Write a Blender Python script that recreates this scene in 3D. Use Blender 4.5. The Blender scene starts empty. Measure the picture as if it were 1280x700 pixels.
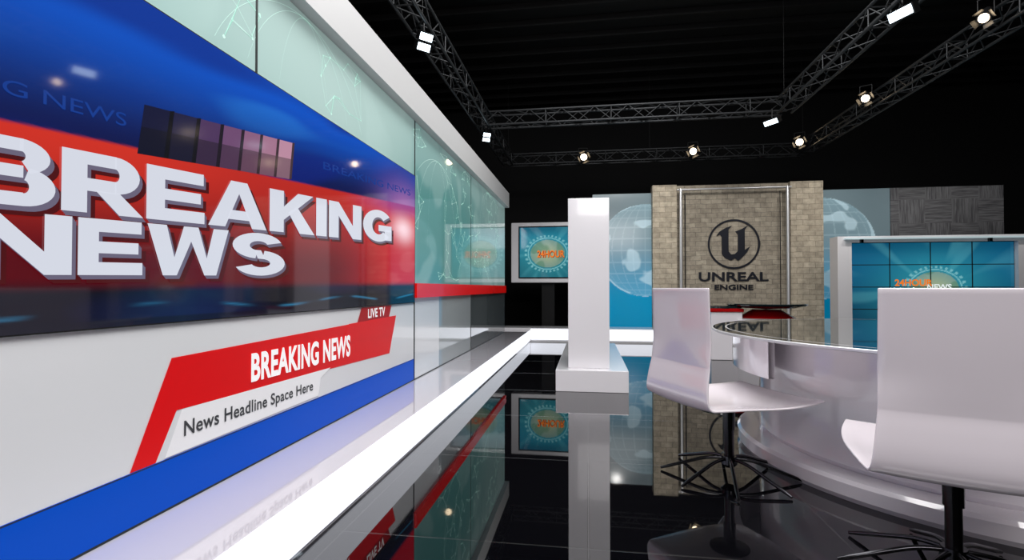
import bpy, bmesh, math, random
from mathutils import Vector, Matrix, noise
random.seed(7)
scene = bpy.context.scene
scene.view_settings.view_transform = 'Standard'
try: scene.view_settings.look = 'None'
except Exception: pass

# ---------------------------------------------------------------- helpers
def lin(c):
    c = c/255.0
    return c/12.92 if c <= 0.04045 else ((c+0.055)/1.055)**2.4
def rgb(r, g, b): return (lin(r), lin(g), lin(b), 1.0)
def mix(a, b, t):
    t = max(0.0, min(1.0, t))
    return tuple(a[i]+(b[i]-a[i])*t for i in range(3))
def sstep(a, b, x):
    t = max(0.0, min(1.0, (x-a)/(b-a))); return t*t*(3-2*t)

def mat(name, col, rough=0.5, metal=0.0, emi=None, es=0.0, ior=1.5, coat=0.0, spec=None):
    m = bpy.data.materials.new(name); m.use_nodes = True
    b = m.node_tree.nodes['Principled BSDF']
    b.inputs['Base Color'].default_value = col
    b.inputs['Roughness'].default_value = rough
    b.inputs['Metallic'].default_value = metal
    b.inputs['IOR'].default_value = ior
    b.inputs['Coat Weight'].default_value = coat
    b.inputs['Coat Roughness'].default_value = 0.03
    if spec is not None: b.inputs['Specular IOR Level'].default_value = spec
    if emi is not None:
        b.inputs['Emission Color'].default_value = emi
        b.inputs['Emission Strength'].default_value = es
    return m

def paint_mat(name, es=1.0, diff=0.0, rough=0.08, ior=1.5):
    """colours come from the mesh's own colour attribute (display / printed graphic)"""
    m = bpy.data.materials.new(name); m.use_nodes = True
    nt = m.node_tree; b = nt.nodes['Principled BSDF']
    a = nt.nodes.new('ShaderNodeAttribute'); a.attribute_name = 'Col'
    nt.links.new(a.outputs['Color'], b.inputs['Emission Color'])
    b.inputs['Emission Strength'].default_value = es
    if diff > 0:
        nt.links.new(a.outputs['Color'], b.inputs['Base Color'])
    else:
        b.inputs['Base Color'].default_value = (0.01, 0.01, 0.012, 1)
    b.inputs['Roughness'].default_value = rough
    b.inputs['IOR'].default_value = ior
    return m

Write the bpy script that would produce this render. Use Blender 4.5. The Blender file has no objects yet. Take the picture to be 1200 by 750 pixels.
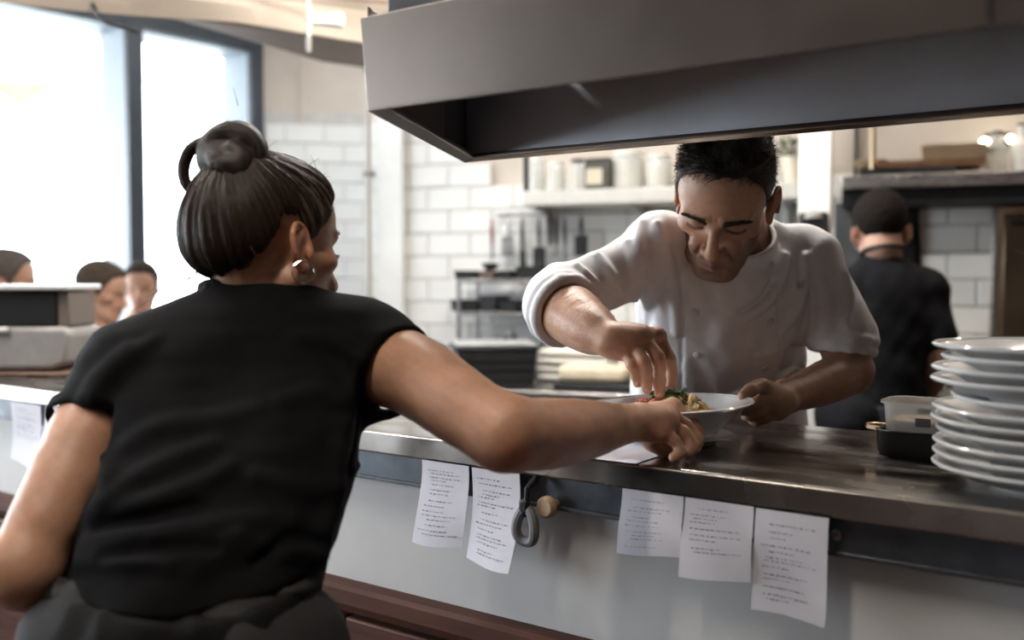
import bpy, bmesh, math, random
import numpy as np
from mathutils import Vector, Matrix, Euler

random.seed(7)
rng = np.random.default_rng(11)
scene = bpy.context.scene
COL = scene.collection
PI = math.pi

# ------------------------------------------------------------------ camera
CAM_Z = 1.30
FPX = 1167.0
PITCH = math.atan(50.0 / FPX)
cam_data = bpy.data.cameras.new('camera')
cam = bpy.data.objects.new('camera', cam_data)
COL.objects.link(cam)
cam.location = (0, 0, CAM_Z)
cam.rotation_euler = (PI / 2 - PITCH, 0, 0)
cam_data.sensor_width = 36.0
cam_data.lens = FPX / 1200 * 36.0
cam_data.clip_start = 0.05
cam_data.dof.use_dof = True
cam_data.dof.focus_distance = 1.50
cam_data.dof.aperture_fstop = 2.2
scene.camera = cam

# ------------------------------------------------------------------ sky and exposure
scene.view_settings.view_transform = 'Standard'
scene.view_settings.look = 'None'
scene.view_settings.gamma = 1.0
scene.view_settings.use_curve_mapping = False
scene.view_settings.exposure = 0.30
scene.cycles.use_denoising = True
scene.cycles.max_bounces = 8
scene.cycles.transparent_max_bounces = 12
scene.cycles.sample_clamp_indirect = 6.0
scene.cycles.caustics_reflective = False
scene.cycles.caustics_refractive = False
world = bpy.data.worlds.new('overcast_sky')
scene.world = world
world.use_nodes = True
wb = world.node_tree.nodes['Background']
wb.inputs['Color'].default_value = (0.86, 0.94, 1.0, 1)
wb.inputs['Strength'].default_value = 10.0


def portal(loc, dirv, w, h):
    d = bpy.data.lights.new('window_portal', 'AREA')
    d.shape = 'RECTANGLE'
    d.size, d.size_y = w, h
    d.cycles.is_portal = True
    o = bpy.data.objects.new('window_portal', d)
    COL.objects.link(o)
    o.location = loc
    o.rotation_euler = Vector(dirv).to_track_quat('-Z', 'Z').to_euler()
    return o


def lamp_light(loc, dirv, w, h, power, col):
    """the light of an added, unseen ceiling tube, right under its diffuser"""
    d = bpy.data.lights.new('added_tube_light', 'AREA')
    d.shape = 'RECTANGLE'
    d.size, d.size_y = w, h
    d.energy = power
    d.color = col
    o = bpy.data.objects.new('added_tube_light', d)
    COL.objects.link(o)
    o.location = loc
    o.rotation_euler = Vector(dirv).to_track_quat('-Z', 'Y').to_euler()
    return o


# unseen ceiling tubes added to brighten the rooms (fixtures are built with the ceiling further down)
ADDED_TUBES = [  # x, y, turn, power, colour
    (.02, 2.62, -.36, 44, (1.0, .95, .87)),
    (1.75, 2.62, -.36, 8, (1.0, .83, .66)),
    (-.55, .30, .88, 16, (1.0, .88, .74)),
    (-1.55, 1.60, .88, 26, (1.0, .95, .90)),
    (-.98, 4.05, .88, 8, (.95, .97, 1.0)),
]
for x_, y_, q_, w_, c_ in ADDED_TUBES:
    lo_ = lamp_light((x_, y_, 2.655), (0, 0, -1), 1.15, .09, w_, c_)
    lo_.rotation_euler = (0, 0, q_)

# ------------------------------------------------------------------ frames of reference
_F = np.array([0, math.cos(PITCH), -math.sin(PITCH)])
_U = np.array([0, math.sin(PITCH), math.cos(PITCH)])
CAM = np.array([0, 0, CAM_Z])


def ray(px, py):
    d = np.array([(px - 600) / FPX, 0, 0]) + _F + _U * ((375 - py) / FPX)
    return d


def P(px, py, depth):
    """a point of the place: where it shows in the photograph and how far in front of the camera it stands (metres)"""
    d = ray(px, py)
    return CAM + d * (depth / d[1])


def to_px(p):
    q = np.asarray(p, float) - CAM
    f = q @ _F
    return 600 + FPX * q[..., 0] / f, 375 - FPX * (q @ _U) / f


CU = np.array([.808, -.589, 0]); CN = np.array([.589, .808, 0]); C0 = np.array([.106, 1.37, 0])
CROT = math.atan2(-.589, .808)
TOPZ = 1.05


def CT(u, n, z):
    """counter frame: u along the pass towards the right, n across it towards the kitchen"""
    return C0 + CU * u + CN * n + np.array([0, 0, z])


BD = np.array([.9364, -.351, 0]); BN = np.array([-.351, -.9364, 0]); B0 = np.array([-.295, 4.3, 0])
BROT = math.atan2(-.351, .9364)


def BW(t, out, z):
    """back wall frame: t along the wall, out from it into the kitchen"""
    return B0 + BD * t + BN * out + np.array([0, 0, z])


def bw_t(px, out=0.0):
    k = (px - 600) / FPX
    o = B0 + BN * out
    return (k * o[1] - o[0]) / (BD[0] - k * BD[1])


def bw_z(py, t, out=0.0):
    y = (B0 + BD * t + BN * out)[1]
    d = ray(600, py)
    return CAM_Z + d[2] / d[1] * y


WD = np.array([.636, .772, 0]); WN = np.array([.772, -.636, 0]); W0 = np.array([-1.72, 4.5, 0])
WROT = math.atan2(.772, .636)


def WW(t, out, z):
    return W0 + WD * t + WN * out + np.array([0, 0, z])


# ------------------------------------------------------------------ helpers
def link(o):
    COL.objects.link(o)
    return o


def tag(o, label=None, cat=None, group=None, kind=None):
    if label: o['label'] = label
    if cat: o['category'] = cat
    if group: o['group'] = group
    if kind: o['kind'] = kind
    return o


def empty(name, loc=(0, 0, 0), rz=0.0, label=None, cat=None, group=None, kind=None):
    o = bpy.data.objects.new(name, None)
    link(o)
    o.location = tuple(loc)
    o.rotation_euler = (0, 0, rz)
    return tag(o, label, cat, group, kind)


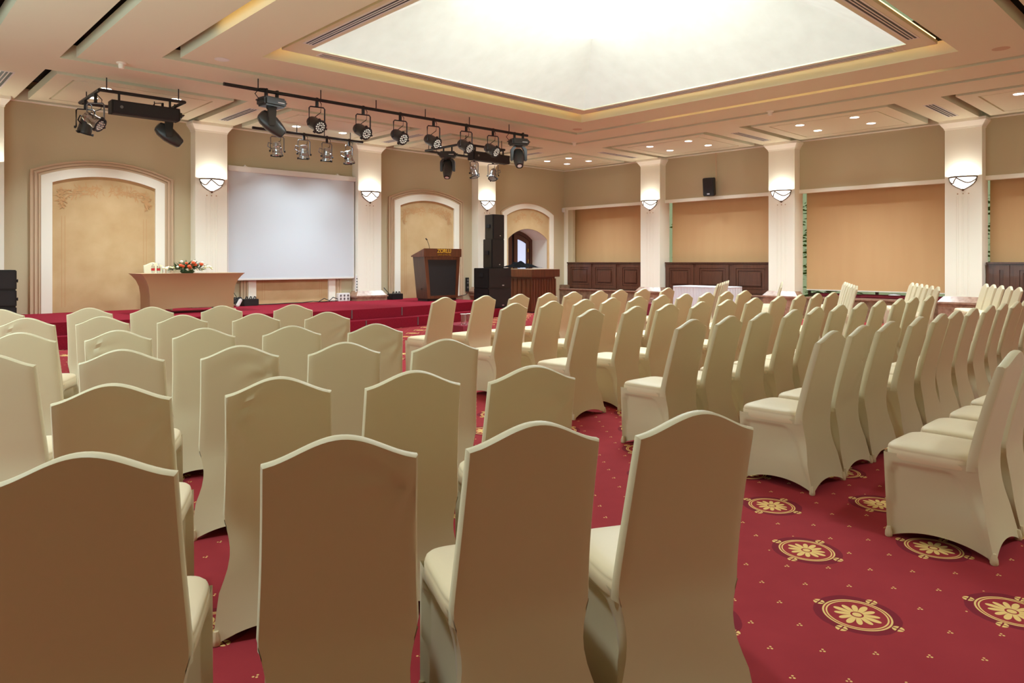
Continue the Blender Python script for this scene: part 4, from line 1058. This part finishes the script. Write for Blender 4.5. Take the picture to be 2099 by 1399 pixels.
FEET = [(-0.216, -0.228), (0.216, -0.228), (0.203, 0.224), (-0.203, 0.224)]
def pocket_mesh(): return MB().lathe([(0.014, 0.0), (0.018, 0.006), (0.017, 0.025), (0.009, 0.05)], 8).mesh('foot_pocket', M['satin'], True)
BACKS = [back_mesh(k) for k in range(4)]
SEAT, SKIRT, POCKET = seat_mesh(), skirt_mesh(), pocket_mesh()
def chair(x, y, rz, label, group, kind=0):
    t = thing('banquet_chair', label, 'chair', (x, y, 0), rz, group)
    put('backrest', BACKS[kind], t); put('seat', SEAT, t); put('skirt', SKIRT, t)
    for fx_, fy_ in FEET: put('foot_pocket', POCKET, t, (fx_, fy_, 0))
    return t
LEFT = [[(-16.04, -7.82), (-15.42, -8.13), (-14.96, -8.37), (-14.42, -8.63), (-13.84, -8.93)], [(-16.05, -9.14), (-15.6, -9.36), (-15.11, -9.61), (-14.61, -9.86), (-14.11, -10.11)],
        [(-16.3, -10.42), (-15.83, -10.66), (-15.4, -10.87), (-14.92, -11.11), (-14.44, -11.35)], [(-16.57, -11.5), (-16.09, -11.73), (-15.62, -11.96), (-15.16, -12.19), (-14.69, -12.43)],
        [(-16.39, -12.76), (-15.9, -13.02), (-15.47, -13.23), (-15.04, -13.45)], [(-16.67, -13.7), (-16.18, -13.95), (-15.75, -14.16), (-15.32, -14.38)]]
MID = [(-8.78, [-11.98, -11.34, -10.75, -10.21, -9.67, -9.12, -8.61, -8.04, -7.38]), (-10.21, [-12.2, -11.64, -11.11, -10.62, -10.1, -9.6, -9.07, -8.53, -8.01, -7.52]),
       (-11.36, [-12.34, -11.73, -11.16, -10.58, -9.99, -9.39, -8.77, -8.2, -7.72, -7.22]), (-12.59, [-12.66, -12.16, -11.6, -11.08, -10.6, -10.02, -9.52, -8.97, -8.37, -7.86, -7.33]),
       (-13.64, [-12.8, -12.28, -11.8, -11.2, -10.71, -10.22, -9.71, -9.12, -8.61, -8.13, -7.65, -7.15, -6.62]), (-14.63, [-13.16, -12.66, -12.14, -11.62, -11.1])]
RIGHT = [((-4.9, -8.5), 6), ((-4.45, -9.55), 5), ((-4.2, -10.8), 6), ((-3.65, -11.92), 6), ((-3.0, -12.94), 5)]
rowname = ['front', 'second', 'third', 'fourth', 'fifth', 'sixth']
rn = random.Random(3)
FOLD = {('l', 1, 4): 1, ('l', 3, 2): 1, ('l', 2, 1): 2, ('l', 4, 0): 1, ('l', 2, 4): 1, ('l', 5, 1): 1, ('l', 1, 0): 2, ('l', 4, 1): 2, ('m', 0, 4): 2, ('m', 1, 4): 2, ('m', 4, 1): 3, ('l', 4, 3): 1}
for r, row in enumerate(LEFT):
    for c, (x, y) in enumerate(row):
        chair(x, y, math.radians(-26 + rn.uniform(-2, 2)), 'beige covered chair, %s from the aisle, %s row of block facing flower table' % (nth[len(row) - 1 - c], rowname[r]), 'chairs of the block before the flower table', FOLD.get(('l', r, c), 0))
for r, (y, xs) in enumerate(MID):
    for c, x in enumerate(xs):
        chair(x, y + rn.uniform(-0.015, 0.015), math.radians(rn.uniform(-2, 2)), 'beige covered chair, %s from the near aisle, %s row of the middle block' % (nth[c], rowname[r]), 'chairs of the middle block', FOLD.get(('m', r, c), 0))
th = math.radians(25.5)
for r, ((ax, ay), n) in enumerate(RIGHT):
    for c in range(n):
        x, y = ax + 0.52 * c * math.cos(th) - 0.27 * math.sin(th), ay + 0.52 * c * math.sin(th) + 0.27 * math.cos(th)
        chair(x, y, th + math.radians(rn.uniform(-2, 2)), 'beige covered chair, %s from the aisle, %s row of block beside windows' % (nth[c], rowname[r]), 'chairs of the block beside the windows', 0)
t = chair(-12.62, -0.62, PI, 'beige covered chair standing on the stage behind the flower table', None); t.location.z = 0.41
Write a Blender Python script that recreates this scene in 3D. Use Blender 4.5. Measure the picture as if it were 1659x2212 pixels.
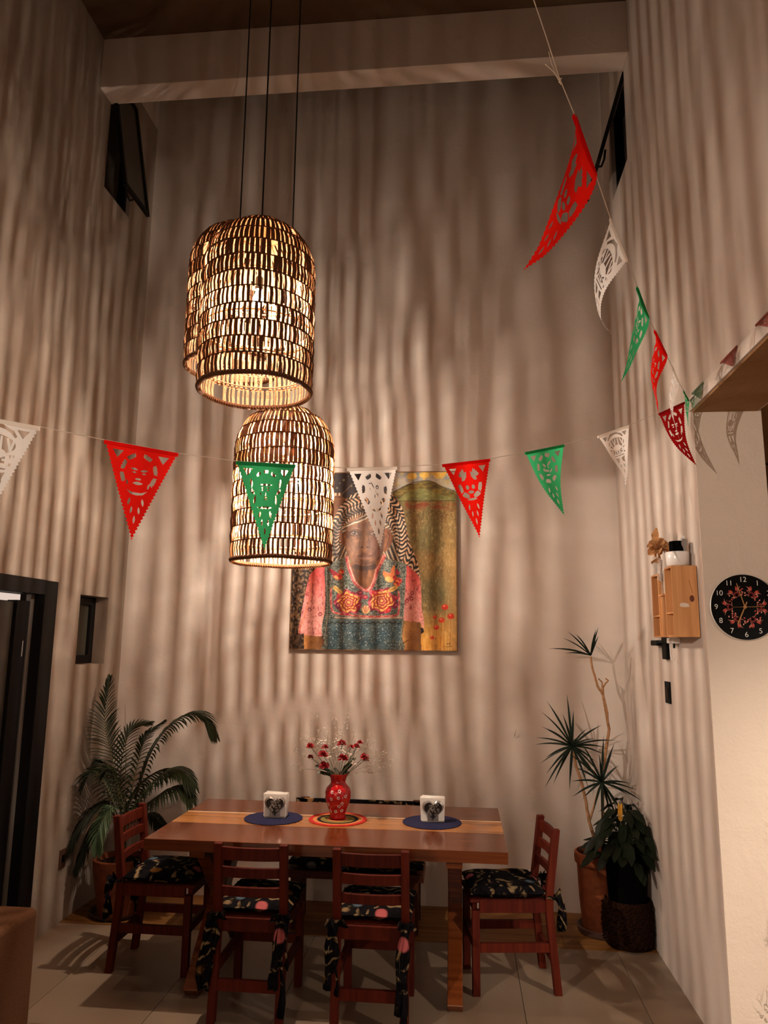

**Exercise directions**
Nothing but the lines from the start of the records above through the line with "except Exception: pass" should be retyped, each exactly as written; leave out all pictures.

**Answer to the exercise**
Write a Blender Python script that recreates this scene in 3D. Use Blender 4.5. The Blender scene starts empty. Measure the picture as if it were 1280x700 pixels.
import bpy, bmesh, math, random
from mathutils import Vector, Matrix, noise
random.seed(7)
scene = bpy.context.scene
scene.view_settings.view_transform = 'Standard'
try: scene.view_settings.look = 'None'
except Exception: pass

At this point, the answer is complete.